The risk is the gap between the balloon and what the car is worth when it lands. A 35 percent balloon after 72 months often exceeds the trade-in value of a fast depreciating car, which means paying in to exit your own vehicle. Pair this calculator with the car value calculator to see whether your car outruns its balloon.
Common questions
What is a balloon payment?
A balloon, or residual, is a slice of the car price that you do not pay off monthly. It sits to one side accruing interest and falls due as a lump sum after your final instalment. A 35 percent balloon on a R400 000 car leaves R140 000 owing at the end.
What happens when the balloon comes due?
You have four options: pay it in cash, refinance it into a new loan, trade the car in and use its value to settle, or sell privately. Most South Africans refinance or trade in, which is how one balloon quietly rolls into the next deal.

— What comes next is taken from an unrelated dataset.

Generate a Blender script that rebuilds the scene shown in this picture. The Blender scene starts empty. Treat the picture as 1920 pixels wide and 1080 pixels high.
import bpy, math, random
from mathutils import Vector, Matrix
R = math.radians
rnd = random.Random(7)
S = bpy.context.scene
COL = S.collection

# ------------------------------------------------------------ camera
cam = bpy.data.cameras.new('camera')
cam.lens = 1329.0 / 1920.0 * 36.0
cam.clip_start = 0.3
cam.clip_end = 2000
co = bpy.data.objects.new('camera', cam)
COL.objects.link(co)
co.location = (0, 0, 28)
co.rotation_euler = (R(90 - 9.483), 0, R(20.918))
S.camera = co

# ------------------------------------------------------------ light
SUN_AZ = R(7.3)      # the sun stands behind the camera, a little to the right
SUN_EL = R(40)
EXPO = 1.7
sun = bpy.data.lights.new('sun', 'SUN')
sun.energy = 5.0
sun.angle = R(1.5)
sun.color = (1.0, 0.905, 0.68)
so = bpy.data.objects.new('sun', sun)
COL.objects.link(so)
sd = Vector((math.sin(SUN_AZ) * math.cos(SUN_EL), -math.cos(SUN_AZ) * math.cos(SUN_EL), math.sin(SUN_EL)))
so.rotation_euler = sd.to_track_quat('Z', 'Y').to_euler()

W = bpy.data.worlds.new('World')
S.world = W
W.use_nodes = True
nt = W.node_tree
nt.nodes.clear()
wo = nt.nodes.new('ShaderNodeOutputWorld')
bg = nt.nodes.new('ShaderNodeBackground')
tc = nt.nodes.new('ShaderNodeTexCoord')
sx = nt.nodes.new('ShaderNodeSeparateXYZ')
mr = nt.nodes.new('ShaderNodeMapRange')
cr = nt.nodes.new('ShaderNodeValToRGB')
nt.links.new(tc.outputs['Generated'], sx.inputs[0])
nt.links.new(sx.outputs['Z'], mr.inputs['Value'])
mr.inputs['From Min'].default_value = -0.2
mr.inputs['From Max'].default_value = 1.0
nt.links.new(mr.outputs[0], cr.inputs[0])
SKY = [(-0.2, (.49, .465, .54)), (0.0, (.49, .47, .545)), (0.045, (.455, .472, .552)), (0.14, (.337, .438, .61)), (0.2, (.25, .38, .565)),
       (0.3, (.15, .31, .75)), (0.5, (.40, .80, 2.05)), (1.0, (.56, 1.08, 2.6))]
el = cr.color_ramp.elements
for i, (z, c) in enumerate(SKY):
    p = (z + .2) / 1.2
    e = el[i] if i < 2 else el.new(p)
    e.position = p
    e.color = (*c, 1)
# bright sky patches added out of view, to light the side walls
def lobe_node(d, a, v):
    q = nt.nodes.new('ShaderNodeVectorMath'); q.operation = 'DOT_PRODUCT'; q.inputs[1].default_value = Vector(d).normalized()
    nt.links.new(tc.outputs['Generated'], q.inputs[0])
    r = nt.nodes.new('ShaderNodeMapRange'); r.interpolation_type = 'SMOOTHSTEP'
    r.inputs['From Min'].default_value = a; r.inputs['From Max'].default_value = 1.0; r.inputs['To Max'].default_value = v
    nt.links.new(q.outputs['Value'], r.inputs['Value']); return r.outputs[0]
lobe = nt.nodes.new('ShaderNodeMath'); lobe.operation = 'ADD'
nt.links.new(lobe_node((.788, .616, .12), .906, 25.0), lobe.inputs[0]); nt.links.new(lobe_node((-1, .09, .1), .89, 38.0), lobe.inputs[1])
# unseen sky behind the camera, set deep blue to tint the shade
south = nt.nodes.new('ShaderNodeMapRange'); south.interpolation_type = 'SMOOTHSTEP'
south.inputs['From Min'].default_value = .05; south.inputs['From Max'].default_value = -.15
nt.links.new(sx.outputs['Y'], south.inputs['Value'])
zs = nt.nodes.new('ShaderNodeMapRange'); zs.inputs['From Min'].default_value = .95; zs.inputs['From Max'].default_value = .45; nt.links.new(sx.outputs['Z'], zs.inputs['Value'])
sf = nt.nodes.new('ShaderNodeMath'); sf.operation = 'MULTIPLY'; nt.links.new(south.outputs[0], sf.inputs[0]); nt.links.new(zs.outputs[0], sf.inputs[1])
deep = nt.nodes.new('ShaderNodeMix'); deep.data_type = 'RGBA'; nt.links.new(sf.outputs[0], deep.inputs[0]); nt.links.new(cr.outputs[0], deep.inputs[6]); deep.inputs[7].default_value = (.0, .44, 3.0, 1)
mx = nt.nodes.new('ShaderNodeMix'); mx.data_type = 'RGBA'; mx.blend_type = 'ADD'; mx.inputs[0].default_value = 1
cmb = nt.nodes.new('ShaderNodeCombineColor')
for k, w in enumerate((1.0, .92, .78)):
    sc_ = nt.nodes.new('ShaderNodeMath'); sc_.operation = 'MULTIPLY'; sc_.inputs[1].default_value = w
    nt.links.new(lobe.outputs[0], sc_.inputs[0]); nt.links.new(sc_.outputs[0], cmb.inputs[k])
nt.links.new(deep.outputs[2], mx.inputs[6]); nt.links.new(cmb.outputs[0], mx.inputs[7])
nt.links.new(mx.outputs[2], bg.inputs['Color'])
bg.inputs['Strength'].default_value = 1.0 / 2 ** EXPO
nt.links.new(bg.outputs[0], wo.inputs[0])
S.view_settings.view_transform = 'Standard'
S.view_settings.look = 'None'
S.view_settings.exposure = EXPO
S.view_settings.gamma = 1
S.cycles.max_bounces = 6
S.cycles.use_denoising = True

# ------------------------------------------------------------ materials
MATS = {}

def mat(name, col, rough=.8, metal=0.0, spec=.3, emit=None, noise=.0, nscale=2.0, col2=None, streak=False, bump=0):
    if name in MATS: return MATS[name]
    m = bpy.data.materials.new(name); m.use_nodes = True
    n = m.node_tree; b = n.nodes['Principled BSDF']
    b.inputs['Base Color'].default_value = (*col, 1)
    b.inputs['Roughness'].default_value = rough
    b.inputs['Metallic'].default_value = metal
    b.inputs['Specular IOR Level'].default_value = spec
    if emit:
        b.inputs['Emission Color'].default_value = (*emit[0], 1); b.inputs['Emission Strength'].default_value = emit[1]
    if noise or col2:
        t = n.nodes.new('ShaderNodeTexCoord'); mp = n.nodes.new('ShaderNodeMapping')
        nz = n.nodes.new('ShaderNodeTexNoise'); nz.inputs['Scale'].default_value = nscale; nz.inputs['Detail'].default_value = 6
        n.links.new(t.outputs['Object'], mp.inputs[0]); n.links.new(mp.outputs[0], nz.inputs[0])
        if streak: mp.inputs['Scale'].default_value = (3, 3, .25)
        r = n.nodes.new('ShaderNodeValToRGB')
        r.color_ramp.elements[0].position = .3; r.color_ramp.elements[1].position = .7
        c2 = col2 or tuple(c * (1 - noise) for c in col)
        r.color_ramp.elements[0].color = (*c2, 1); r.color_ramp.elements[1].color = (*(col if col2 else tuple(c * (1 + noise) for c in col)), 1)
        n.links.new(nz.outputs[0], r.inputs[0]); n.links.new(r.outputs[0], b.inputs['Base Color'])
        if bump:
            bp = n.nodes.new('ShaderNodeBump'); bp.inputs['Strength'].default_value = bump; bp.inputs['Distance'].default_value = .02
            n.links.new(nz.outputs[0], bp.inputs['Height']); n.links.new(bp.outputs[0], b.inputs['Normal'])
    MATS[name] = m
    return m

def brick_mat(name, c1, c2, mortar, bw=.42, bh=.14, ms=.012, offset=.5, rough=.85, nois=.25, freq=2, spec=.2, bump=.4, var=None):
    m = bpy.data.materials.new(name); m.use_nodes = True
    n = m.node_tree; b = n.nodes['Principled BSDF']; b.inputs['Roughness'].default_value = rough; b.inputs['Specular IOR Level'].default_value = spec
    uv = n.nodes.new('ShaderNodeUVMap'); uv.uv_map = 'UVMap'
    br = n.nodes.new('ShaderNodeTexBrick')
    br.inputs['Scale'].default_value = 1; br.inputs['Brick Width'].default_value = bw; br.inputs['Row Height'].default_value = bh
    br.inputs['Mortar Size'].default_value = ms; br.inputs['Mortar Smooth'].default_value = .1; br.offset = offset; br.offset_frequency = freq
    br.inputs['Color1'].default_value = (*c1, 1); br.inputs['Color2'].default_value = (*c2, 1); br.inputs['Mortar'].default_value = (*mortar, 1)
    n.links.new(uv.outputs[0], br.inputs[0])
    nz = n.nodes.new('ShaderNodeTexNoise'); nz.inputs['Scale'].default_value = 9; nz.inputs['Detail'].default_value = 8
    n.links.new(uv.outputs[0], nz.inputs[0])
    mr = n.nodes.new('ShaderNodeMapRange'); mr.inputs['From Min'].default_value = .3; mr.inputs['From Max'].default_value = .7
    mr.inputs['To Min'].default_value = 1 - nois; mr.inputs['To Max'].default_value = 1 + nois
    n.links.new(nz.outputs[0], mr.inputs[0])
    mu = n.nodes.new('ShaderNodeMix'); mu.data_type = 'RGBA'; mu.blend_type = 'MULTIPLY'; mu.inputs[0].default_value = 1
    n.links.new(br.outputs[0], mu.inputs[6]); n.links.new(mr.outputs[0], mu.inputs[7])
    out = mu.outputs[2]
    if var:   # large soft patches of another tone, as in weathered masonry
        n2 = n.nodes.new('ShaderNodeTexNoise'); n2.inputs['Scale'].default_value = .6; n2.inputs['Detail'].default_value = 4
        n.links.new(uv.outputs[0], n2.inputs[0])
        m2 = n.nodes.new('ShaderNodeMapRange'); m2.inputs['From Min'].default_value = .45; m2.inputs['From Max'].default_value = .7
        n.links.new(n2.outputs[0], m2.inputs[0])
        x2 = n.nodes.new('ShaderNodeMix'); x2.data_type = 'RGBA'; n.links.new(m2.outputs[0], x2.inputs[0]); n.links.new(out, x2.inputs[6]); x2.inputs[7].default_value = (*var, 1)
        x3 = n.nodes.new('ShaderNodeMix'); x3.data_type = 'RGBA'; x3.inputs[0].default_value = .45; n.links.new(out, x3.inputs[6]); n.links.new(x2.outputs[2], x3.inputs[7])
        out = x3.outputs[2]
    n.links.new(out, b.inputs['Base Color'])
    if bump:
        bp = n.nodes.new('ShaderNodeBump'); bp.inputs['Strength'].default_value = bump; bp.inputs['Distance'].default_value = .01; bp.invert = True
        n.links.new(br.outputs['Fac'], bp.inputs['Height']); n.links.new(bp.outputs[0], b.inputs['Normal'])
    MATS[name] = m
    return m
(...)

Can I pay off a balloon early?
Usually yes. Extra payments can be directed at the balloon depending on the bank, and settling early cuts the interest that accrues on it. Our extra payment calculator shows the effect month by month.
Is a balloon payment ever a good idea?
It can be, if the lower instalment funds something that earns more than the extra interest costs, or if you are disciplined about saving toward the lump sum. It goes wrong when the balloon is the only way to afford the car. Then you are financing a car above your budget.